**Set task:**
Beginning with the first line below, please repeat the material exactly, ending with the line that includes "def S(v, u, z=0): return".

(Scene modeling code data)
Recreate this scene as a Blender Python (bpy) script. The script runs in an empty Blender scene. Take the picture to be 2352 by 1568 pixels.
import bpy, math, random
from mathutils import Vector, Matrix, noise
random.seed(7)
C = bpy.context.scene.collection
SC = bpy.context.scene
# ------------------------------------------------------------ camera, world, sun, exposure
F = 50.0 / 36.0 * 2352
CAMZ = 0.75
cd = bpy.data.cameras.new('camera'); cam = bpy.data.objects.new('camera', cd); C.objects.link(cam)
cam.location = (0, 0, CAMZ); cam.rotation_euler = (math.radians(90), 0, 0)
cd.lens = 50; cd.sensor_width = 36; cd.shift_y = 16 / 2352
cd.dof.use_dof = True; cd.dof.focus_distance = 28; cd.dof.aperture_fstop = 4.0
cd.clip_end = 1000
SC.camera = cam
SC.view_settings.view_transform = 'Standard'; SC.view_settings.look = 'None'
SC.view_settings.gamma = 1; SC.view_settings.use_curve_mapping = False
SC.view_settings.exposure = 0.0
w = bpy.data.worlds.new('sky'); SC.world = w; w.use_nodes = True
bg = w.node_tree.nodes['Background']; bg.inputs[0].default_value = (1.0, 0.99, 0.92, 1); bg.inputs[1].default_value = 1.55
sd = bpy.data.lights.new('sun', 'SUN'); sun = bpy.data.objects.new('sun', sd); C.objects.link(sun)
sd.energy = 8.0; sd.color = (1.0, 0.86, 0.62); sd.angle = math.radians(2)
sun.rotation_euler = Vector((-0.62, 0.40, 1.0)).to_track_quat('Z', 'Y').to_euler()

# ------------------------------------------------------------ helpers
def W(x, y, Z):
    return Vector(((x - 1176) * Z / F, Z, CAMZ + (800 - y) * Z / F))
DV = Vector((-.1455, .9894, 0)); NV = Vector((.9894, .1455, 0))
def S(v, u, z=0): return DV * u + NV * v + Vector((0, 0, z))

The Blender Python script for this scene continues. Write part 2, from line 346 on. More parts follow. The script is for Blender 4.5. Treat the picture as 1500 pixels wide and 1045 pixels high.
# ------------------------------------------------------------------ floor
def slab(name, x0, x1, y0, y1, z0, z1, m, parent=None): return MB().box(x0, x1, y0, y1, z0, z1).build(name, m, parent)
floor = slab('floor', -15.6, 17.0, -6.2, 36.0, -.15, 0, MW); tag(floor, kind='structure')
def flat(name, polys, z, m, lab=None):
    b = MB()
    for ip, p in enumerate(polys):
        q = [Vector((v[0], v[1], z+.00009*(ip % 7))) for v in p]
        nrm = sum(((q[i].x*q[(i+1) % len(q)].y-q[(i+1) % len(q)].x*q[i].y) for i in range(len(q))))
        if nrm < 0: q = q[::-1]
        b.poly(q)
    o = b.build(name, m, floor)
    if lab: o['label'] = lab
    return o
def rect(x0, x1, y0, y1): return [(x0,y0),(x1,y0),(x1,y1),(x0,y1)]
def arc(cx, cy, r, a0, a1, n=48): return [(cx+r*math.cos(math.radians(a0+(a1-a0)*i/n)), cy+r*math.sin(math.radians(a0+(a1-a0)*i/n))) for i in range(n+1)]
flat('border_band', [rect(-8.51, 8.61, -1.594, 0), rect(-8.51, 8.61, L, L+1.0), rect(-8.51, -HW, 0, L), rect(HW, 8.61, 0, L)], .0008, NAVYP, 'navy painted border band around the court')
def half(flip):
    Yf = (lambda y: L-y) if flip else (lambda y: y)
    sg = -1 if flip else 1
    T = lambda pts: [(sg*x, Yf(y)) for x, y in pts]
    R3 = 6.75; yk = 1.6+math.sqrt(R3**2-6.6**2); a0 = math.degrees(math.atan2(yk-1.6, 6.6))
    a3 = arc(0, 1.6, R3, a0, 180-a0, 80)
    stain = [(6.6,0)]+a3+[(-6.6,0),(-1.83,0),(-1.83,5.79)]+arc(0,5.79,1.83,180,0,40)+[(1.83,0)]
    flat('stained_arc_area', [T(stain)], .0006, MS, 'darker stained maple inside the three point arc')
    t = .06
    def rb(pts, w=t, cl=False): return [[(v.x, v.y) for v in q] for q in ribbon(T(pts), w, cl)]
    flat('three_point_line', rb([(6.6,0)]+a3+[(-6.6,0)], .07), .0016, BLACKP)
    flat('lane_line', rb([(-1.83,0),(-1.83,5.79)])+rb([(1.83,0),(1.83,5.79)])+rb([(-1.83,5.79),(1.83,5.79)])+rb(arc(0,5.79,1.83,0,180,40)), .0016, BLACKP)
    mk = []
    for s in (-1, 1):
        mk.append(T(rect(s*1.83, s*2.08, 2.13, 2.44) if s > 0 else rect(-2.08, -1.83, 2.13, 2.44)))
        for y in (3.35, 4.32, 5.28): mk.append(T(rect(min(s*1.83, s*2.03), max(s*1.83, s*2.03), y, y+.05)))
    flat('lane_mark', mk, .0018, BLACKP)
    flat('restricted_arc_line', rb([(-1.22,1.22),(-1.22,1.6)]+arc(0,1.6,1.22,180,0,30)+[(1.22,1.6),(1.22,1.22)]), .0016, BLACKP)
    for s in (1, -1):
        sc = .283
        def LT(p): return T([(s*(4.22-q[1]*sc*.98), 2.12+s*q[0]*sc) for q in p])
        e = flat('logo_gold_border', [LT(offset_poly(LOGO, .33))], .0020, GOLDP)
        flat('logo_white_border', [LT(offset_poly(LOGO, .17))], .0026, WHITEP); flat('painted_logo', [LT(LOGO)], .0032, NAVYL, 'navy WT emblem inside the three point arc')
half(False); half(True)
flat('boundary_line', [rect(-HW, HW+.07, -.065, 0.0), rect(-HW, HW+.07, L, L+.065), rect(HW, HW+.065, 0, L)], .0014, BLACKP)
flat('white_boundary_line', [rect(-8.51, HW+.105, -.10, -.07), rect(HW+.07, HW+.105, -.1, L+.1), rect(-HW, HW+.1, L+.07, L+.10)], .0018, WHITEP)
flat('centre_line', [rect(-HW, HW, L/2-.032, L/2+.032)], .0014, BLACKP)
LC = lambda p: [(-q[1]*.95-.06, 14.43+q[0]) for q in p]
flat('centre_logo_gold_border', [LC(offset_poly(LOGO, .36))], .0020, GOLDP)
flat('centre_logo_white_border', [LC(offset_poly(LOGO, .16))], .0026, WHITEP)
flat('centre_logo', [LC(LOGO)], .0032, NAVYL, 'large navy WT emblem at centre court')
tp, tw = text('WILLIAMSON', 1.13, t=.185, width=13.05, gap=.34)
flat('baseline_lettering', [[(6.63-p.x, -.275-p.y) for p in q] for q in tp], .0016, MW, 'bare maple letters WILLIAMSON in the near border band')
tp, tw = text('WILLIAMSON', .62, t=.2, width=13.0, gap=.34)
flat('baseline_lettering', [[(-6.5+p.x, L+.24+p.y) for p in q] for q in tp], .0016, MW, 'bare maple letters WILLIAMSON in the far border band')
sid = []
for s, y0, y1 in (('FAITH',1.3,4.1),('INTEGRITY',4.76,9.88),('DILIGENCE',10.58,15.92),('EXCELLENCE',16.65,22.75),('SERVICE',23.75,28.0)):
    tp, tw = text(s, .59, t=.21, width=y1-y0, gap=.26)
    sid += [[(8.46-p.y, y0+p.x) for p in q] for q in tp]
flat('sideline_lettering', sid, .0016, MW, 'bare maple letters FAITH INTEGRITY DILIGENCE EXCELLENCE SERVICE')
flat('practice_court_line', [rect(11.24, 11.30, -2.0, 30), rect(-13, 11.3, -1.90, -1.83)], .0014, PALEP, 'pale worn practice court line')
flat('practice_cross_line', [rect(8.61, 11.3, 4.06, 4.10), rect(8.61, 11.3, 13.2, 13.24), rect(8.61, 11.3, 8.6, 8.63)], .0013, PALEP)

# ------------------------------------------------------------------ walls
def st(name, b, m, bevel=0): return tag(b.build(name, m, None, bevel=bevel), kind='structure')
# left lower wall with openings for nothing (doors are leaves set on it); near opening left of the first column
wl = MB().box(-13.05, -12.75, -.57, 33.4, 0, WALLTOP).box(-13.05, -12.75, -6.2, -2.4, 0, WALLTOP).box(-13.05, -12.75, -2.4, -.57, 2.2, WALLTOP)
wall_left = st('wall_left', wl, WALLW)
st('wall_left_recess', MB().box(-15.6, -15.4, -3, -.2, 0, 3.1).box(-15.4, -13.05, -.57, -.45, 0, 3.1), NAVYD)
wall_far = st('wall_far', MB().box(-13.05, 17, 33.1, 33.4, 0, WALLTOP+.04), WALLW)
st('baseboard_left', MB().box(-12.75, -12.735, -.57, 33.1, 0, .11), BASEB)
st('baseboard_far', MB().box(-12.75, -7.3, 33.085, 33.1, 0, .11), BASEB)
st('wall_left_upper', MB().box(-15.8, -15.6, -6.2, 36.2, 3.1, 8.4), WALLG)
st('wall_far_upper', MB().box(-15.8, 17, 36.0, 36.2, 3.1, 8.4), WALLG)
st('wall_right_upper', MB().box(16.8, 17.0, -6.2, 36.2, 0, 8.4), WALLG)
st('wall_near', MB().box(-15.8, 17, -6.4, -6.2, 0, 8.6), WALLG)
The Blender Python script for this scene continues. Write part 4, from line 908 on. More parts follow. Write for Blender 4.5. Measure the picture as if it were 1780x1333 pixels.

**Finished answer:**
Recreate this scene as a Blender Python (bpy) script. The script runs in an empty Blender scene. Take the picture to be 2352 by 1568 pixels.
import bpy, math, random
from mathutils import Vector, Matrix, noise
random.seed(7)
C = bpy.context.scene.collection
SC = bpy.context.scene
# ------------------------------------------------------------ camera, world, sun, exposure
F = 50.0 / 36.0 * 2352
CAMZ = 0.75
cd = bpy.data.cameras.new('camera'); cam = bpy.data.objects.new('camera', cd); C.objects.link(cam)
cam.location = (0, 0, CAMZ); cam.rotation_euler = (math.radians(90), 0, 0)
cd.lens = 50; cd.sensor_width = 36; cd.shift_y = 16 / 2352
cd.dof.use_dof = True; cd.dof.focus_distance = 28; cd.dof.aperture_fstop = 4.0
cd.clip_end = 1000
SC.camera = cam
SC.view_settings.view_transform = 'Standard'; SC.view_settings.look = 'None'
SC.view_settings.gamma = 1; SC.view_settings.use_curve_mapping = False
SC.view_settings.exposure = 0.0
w = bpy.data.worlds.new('sky'); SC.world = w; w.use_nodes = True
bg = w.node_tree.nodes['Background']; bg.inputs[0].default_value = (1.0, 0.99, 0.92, 1); bg.inputs[1].default_value = 1.55
sd = bpy.data.lights.new('sun', 'SUN'); sun = bpy.data.objects.new('sun', sd); C.objects.link(sun)
sd.energy = 8.0; sd.color = (1.0, 0.86, 0.62); sd.angle = math.radians(2)
sun.rotation_euler = Vector((-0.62, 0.40, 1.0)).to_track_quat('Z', 'Y').to_euler()

# ------------------------------------------------------------ helpers
def W(x, y, Z):
    return Vector(((x - 1176) * Z / F, Z, CAMZ + (800 - y) * Z / F))
DV = Vector((-.1455, .9894, 0)); NV = Vector((.9894, .1455, 0))
def S(v, u, z=0): return DV * u + NV * v + Vector((0, 0, z))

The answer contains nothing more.